Selon un sondage du Financial Times, plus de la moitié des électeurs de Trump croient pourtant qu’il a gagné moins de 100 millions de dollars depuis son retour au pouvoir, et 40 % ignorent tout de ses profits liés à la crypto.

Des milliards venus du monde entier

Les investissements étrangers se multiplient : le milliardaire chinois Justin Sun, autrefois poursuivi pour fraude, a injecté 75 millions de dollars dans World Liberty Financial — peu avant que la SEC ne suspende les poursuites à son encontre. Le fonds MGX d’Abou Dhabi a acheté deux milliards de dollars de stablecoins.

Les entrepreneurs crypto soutiennent aussi activement Trump sur le plan politique: au premier semestre 2025, plus de 41 millions de dollars ont été versés à ses comités de campagne. Le nouveau super-PAC Digital Freedom Fund finance désormais des candidats favorables aux actifs numériques. Les jumeaux Winklevoss, pionniers du bitcoin, ont offert des jetons d’une valeur de 21 millions de dollars.

Pouvoir, marché et morale

Les retombées touchent jusqu’au cœur du gouvernement. Le secrétaire au Commerce, Howard Lutnick, dirige une société qui gère d’immenses portefeuilles de bitcoins, tandis que le conseiller pour le Moyen-Orient, Steve Witkoff, détient des tokens d’une valeur de plus d’un demi-milliard de dollars.

Les fils Trump, Donald Jr. et Eric, sillonnent le monde pour promouvoir la «vision crypto» présidentielle. A Hongkong, Eric a prophétisé qu’un bitcoin pourrait un jour valoir un milliard de dollars.

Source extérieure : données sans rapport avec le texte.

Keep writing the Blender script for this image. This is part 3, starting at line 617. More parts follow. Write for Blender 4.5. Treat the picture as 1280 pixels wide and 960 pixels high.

Pour certains, ces déclarations relèvent de la fanfaronnade ; pour d’autres, elles traduisent la réalité d’un pouvoir désormais inséparable de ses intérêts financiers.

Donald Trump a fait ce qu’aucun président américain avant lui n’avait osé : transformer la fonction présidentielle en plateforme d’enrichissement familial. Entre stratégie politique et dérive morale, son aventure crypto marque une rupture historique. Jamais la Maison-Blanche n’avait été aussi proche du marché – et aussi éloignée de la neutralité éthique que requiert le pouvoir.